Justement avec moins de travail, on aurait un retour de la « liberté positive », cette idée ne pourrait-elle pas séduire un type de gauche attachée à la solidarité ?
Si, la gauche libertaire, « zadiste » d’une certaine façon. C’est toujours la question de qu’est-ce qui fait la valeur d’un être humain dans la société ? Est-ce son travail, est que c’est juste comme ça. Au final le travail c’est une manière simple de montrer la nécessité de son existence vis à vis des autres.
Quelle différence avec l’idée d’une somme accordée à la naissance uniquement ?
C’est encore plus radical. L’idée d’un Liber ou d’un RDB suppose un rôle actif de l’Etat via des prélèvements. Or ici avec la dote d’existence finalement on est encore plus proche du principe libertarien. On donne directement à chaque personne sa part du monde est après, il en a une liberté absolue. C’est une différence d’adéquation avec le monde tel que nous le connaissons.
On est dans une Société où on a des droits « à quelque chose« , pourtant cette mesure n’incarne-t-ell pas un droit palliatif ?
Aujourd’hui, la monnaie est vue comme un équivalent universel.
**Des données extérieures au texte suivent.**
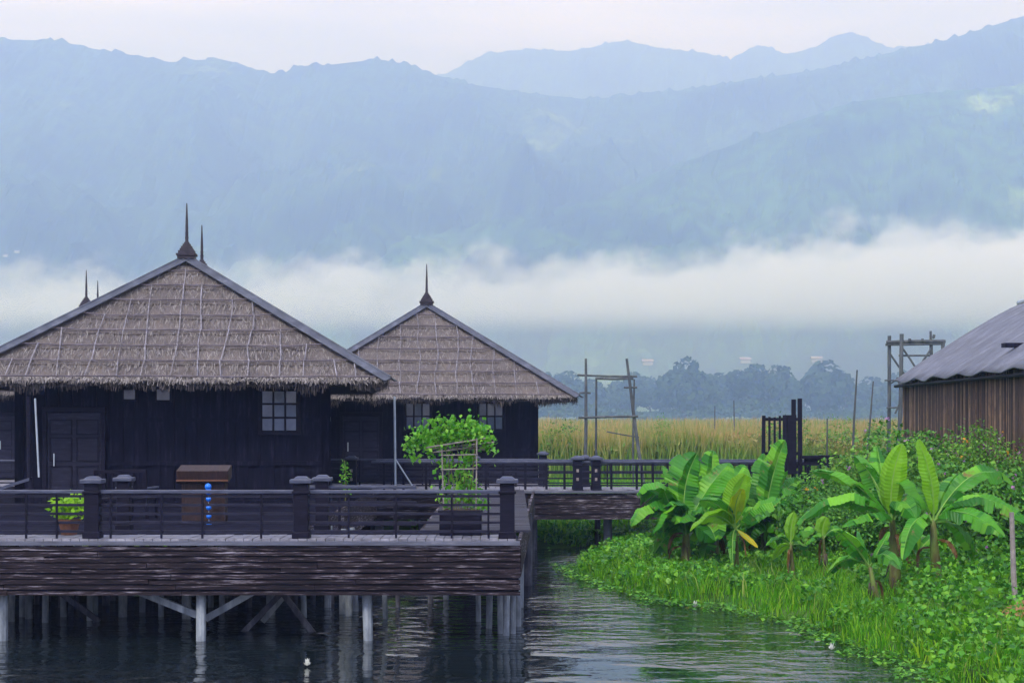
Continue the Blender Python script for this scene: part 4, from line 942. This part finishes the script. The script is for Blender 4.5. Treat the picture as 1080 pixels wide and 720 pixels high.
# leafy ground cover: patches of broad round leaves on short stalks
x,y,s=scatter(110000,1,18,18,52,vis); pat=np.array([fbm(a*.35+9,b*.35,7,3) for a,b in zip(x,y)])
k=((pat>.04)|((x/y>.225)&(y<38)))|(y>44); x,y,s,pat=x[k],y[k],s[k],pat[k]
hh=rng.uniform(.08,.42,len(x))*(1+.8*((x/y>.23)&(y<38)&(s>1.5)))
V=leaf_arr(np.stack([x,y,gz(x,y)+hh],1),.07+.08*rng.uniform(0,1,len(x)),.5,None,.8)
tag(quads_obj('ground_cover',V,0,M['cover']),'broad-leaved green ground cover on the bank','ground cover',kind='stuff')
x,y,s=scatter(26000,1.5,18,18,50,vis); pat=np.array([fbm(a*.8+4,b*.8,2,3) for a,b in zip(x,y)]); k=(pat>.12)&(s>.1); x,y,s,pat=x[k],y[k],s[k],pat[k]
base=np.stack([x,y,gz(x,y)-.02],1)
tag(blades('tall_grass',base,rng.uniform(.28,.62,len(x)),rng.uniform(.015,.03,len(x)),rng.uniform(.15,.6,len(x)),M['tallgrass']),'taller loose grass tufts standing out of the bank','grass',kind='stuff')
# water plants floating at the foot of the bank
x=rng.uniform(1,8,26000); y=rng.uniform(24.5,50,26000); s=sdist(x,y); k=(s<.15)&(s>-.55+.5*np.sin(y*1.1)*np.cos(x*.9)); x,y=x[k],y[k]
V=leaf_arr(np.stack([x,y,rng.uniform(.01,.14,len(x))],1),np.full(len(x),.10),.7,None,.8)
tag(quads_obj('floating_weed',V,0,M['cover']),'low floating water weed fringing the bank','water weed',kind='stuff')
# tall leafy herbs near the stilts of the walkway and behind it
x=rng.uniform(-3,26,52000); y=51.3+rng.uniform(0,1,52000)**1.3*45; s=sdist(x,y); k=s>0; x,y,s=x[k],y[k],s[k]
base=np.stack([x,y,gz(x,y)-.02],1)
tag(blades('marsh_grass',base,rng.uniform(.4,1.0,len(x)),rng.uniform(.03,.06,len(x)),rng.uniform(.1,.6,len(x)),M['grass']),'lower green marsh grass between the walkway and the tall reeds','marsh grass',kind='stuff')
x=rng.uniform(-3,12,14000); y=rng.uniform(51.0,56,14000); s=sdist(x,y); k=s>-.4; x,y=x[k],y[k]
V=leaf_arr(np.stack([x,y,np.maximum(gz(x,y),0)+rng.uniform(.05,.6,len(x))],1),np.full(len(x),.17),.5,None,.7)
tag(quads_obj('creeping_weed',V,0,M['cover']),'leafy weeds at the water edge under the walkway','weeds',kind='stuff')
# reeds
def reeds(n,y0,y1,xl,xr,hm,wd_):
    y=y0+(y1-y0)*rng.uniform(0,1,n)**1.5; x=y*rng.uniform(xl,xr,n)
    v=np.array([fbm(a*.08,b*.08,1,3) for a,b in zip(x,y)])
    v2=np.array([fbm(a*.35,b*.2,8,2) for a,b in zip(x,y)]); h=hm*(.97+.25*v+.16*v2+rng.normal(0,.07,n)); return np.stack([x,y,np.full(n,.1)],1),h,rng.uniform(*wd_,n)
b1=reeds(80000,86,150,-.06,.36,2.85,(.04,.09)); b2=reeds(30000,150,420,-.06,.36,3.0,(.12,.3)); b3=reeds(9000,86,300,-.42,-.06,2.9,(.1,.2))
base=np.concatenate([b1[0],b2[0],b3[0]]); h=np.concatenate([b1[1],b2[1],b3[1]]); w=np.concatenate([b1[2],b2[2],b3[2]])
tag(blades('reeds',base,h,w,rng.uniform(.02,.28,len(h)),M['reed']),'tall straw and rust coloured reeds filling the marsh','reeds',kind='stuff')

n=60000; y=86+90*rng.uniform(0,1,n)**1.4; x=y*rng.uniform(-.06,.36,n); v=np.array([fbm(a*.12,b*.12,5,3) for a,b in zip(x,y)]); zt=2.75*(1+.16*v)-np.abs(rng.normal(0,.55,n))
V=leaf_arr(np.stack([x,y,np.clip(zt,.5,3.3)],1),rng.uniform(.18,.42,n),.1,None,.28)
tag(quads_obj('reed_plumes',V,0,M['reed']),'feathery seed heads among the tall reeds','reeds',kind='stuff')
# small white flowers on the water
def flower(px,py,label,sz=.06):
    dd=CZ*F/(py-HY); q=P(px,py,dd); e=empty('water_flower',(q.x,q.y,.0)); tag(e,label,'flower')
    m_=MB()
    for ring,(nn_,rr,zz) in enumerate(((6,1,.5),(5,.6,1.1))):
        for k in range(nn_):
            a=2*math.pi*k/nn_+ring*.4; ca,sa=math.cos(a),math.sin(a)
            m_.add([(0,0,.02),(ca*sz*rr*.6-sa*sz*.35,sa*sz*rr*.6+ca*sz*.35,sz*zz*.8+.02),(ca*sz*rr,sa*sz*rr,sz*zz*1.6+.03),(ca*sz*rr*.6+sa*sz*.35,sa*sz*rr*.6-ca*sz*.35,sz*zz*.8+.02)],[(0,1,2,3)])
    m_.build('petals',M['petal'],e)
    m_=MB()
    for sx in (-1.6,1.5):
        if sz>.07: k=8; m_.add([(sx*sz*1.3+sz*.6*math.cos(2*math.pi*i/k),sz*.4*math.sin(2*math.pi*i/k),.012) for i in range(k)],[tuple(range(k))])
    if m_.v: m_.build('pad',M['yleaf'],e)
flower(324,703,'white flower floating on dark water in front of the leaning stilt',.065)
flower(733,641,'white blossom at the grassy water edge below the left banana clump',.075)
flower(877,686,'white blossom on the water near the lower right bank',.065)

# ------------------------------------------------------------------ air: haze box, low cloud
def volbox(name,lo,hi):
    m_=MB(); c_=[(a+b)/2 for a,b in zip(lo,hi)]; s_=[b-a for a,b in zip(lo,hi)]; m_.box(c_,s_); return m_
m=bpy.data.materials.new('haze_air'); m.use_nodes=True; nt=m.node_tree; nt.nodes.clear(); out=nt.nodes.new('ShaderNodeOutputMaterial'); pv=nt.nodes.new('ShaderNodeVolumePrincipled')
pv.inputs['Color'].default_value=(.42,.58,1,1); pv.inputs['Absorption Color'].default_value=(1,1,1,1); pv.inputs['Density'].default_value=.00064; pv.inputs['Anisotropy'].default_value=.5
nt.links.new(pv.outputs[0],out.inputs['Volume'])
o=volbox('haze',(-5600,-300,-4),(5600,7700,1250)).build('haze',m); tag(o,'pale blue haze filling the air across the marsh and mountains','haze',kind='stuff')
m=bpy.data.materials.new('low_cloud'); m.use_nodes=True; nt=m.node_tree; nt.nodes.clear(); out=nt.nodes.new('ShaderNodeOutputMaterial'); pv=nt.nodes.new('ShaderNodeVolumePrincipled')
pv.inputs['Color'].default_value=(1,1,1,1); pv.inputs['Absorption Color'].default_value=(1,1,1,1); pv.inputs['Anisotropy'].default_value=.2
def Mth(op,a,b2=None,c_=None,clamp=False):
    q=nt.nodes.new('ShaderNodeMath'); q.operation=op; q.use_clamp=clamp
    for i,x_ in enumerate((a,b2,c_)):
        if x_ is None: continue
        if isinstance(x_,(int,float)): q.inputs[i].default_value=x_
        else: nt.links.new(x_,q.inputs[i])
    return q.outputs[0]
v=coords(nt,'Object',(1,.6,1.3)); sp_=nt.nodes.new('ShaderNodeSeparateXYZ'); tc=nt.nodes.new('ShaderNodeTexCoord'); nt.links.new(tc.outputs['Object'],sp_.inputs[0])
nA=noise(nt,v,.016,5,.65); nB=noise(nt,v,.0022,2,.5)
zz=sp_.outputs[2]
# the cloud's top undulates and climbs slightly to the right
top=Mth('ADD',Mth('MULTIPLY_ADD',sp_.outputs[0],.045,146),Mth('ADD',Mth('MULTIPLY_ADD',nA.outputs[0],130,-65),Mth('MULTIPLY_ADD',nB.outputs[0],50,-25)))
up=Mth('MULTIPLY',Mth('SUBTRACT',top,zz),1/14,clamp=True)
lowf=Mth('MULTIPLY_ADD',Mth('SUBTRACT',zz,92),1/55,.0,clamp=True)
den=Mth('MULTIPLY',up,Mth('MULTIPLY_ADD',lowf,.0135,.00055))
nt.links.new(den,pv.inputs['Density']); nt.links.new(pv.outputs[0],out.inputs['Volume'])
o=volbox('low_cloud',(-1700,1450,.5),(1700,1950,250)).build('low_cloud',m); tag(o,'long white band of low cloud lying across the foot of the mountains','cloud',kind='stuff')

# ------------------------------------------------------------------ sky, sun, camera
SUN_EL, SUN_AZ = R(48), R(205)      # azimuth measured clockwise from +Y
w=bpy.data.worlds.new('World'); sc.world=w; w.use_nodes=True; nt=w.node_tree; bg=nt.nodes['Background']; wo=nt.nodes['World Output']
sky=nt.nodes.new('ShaderNodeTexSky'); sky.sky_type='NISHITA'; sky.sun_disc=False; sky.sun_elevation=SUN_EL; sky.sun_rotation=SUN_AZ
nt.links.new(sky.outputs[0],bg.inputs[0]); bg.inputs[1].default_value=.10
tc=nt.nodes.new('ShaderNodeTexCoord'); mp=nt.nodes.new('ShaderNodeMapping'); mp.inputs['Scale'].default_value=(1.2,1.2,9); nt.links.new(tc.outputs['Generated'],mp.inputs[0])
n=noise(nt,mp,2.6,6,.55); r=ramp(nt,[(.36,(.53,.56,.80)),(.48,(.66,.68,.95)),(.62,(.86,.87,1.12))]); nt.links.new(n.outputs[0],r.inputs[0])
bg2=nt.nodes.new('ShaderNodeBackground'); nt.links.new(r.outputs[0],bg2.inputs[0]); bg2.inputs[1].default_value=1.0
mixs=nt.nodes.new('ShaderNodeMixShader'); mixs.inputs[0].default_value=.85; nt.links.new(bg.outputs[0],mixs.inputs[1]); nt.links.new(bg2.outputs[0],mixs.inputs[2]); nt.links.new(mixs.outputs[0],wo.inputs[0])
sl=bpy.data.lights.new('sun','SUN'); sl.energy=1.7; sl.angle=R(14); sl.color=(1,.97,.95); so=bpy.data.objects.new('sun',sl); COL.objects.link(so)
dirv=Vector((math.sin(SUN_AZ)*math.cos(SUN_EL),math.cos(SUN_AZ)*math.cos(SUN_EL),math.sin(SUN_EL))); so.rotation_euler=dirv.to_track_quat('Z','Y').to_euler()
cd=bpy.data.cameras.new('camera'); cam=bpy.data.objects.new('camera',cd); COL.objects.link(cam); cam.location=(0,0,CZ); cam.rotation_euler=(R(90),0,0)
cd.sensor_width=36; cd.lens=36*F/1080; cd.shift_y=(HY-360)/1080; cd.clip_end=30000; cd.clip_start=.1; sc.camera=cam
sc.view_settings.view_transform='Standard'; sc.view_settings.look='None'; sc.view_settings.exposure=.86; sc.view_settings.gamma=1
cy=sc.cycles; cy.use_denoising=True; cy.max_bounces=6; cy.diffuse_bounces=3; cy.glossy_bounces=3; cy.transmission_bounces=3; cy.volume_bounces=8; cy.transparent_max_bounces=6
cy.volume_step_rate=.5; cy.volume_max_steps=64; cy.use_adaptive_sampling=True; cy.adaptive_threshold=.02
D’autres approches posent au contraire l’idée d’une liberté plurielle qui repose sur des choses non monnayables.
Les libertariens croient en l’égalité des individus : tous capables de prendre des décisions. Cette croyance repose sur l’égale dignité des personnes et le respect des décisions qu’elles prennent. C’est une vision subjective de la justice, c’est-à-dire que la justice sociale doit s’apprécier à l’aune des idées subjectives que les gens ont. Les économistes aussi ont une vision subjective.
Amartya Sen avec les capabilités pose une théorie objective de la justice, selon lui, on ne peut pas faire confiance à l’appréciation subjective des gens car les gens s’adaptent aux circonstances. « Avons-nous tous la même capacité de gestion d’un même montant ? », là est la question.